The government should focus on greater transparency and accountability in the payment system, through such measures as the use of debit and credit cards, to reduce the volume of unaccounted transactions and the creation of fresh currency and the costs associated with it. Reducing the dependence on cash would reduce transaction costs across the payment chain, and improve tax realisations. This could in fact be extended from plastic payment devices to electronic payment channels.

In recent months, the banking sector has demonstrated a strong determination to resolve the problem of non-performing loans by initiating aggressive recovery action under the new Securitisation Act. The government could aid this process by providing taxation reforms on the lines of countries like Taiwan and Korea to give an impetus to the speedy recovery of financial assets and help the growth of the asset reconstruction companies in their initial stages.

The reforms could be in the form of allowing contribution towards initial capital of ARC as business expenditure and tax exemption on income in the hands of the ARC to remove any double taxation issues. The FM could also look at allowing deductions on accelerated provisions done by banks against their non-performing loans to encourage balance sheet strengthening and NPA clean-up.

Banks are playing a major role in providing housing finance along with the housing finance companies. Today, housing is probably the single highest driver of the Indian economy.

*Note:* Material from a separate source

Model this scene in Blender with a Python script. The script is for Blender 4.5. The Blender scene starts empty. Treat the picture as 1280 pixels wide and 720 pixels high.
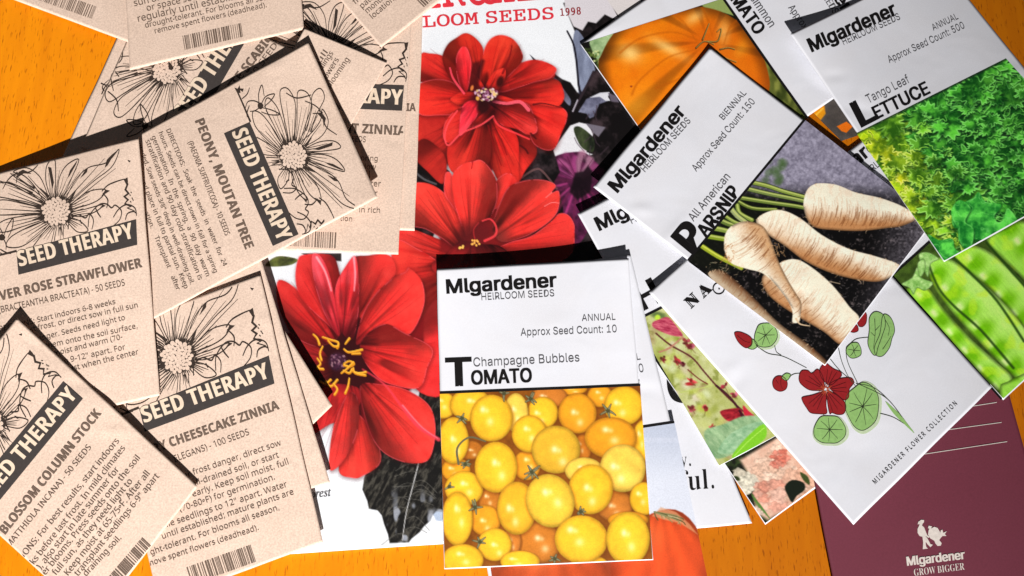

The government needs to recognise this and accord similar status to banks as is accorded to housing finance companies with respect to special reserve deductions under the Income Tax Act on the long-term housing portfolios of banks.

The real challenge before the FM in the overall context is to use the Budget as an opportunity to put in motion a regime of policy measures and economic priorities that will accelerate economic growth on a sustainable basis in the coming years.